Regardless of the transportation solution chosen, there could be a pipeline on virtually all ultra-deepwater fields if the gas volumes are significant. This presumes that a low-cost (economical) method of liquefying produced gas has not emerged before many deepwater production decisions have to be made.

McNeely summed up the dilemma: "You have the shuttle tanker, but you still need a pipeline for the gas sales. The only thing you can do with the gas (at the present) is re-inject it or send it to shore."

Does the need for one pipeline to shore or shallow water change the economics for the project with regard to shuttle tankers, possibly making the laying of a second crude line more economic? This is another question that will have to be answered in the selection of field development and transport systems.

The comparison

There are strong arguments for both product transport solutions, and the decision needs to be made on a case-by-case basis, according to McNeely and Karpathy. "The main reason for a shuttle tanker is that you cannot get a pipeline to the well site economically. We are moving to a part of the Gulf of Mexico where putting in a pipeline to service those areas is very prohibitive," Karpathy said. "So, a shuttle tanker may be cheaper.
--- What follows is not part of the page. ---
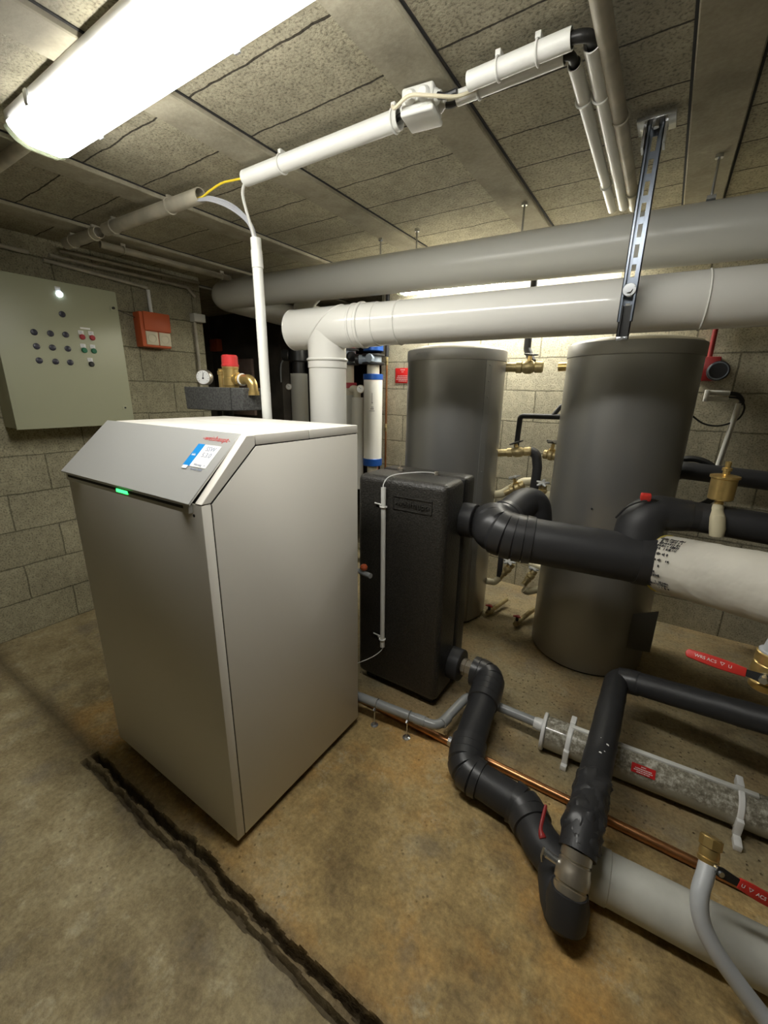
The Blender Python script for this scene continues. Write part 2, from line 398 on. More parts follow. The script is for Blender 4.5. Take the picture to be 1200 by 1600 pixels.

"Pipelines, particularly those in deepwater, rarely have something acting on them and are considered relatively safe. But with a shuttle tanker, there is product handling, which could result in an accident," he pointed out.

"The pipeline is more expensive when you get into deep water and we don't have enough shuttle tankers to handle the transportation of the crude - although we do not know what the demand is going to be at this point. Today, there are none available for shuttle duty in deep water."

Therefore, no matter what development option, whether it be TLP, SPAR, FSO, or FPSO, the product must get to shore. While pipeline costs may be getting exhorbitantly higher as water depths increase, it may be the only option if shuttle tanker costs and availability is as bleak as it appears to be. The industry will find a way to get the oil to market - it's just a matter of getting an accurate view of the costs of each transport option and the production option it will be matched with.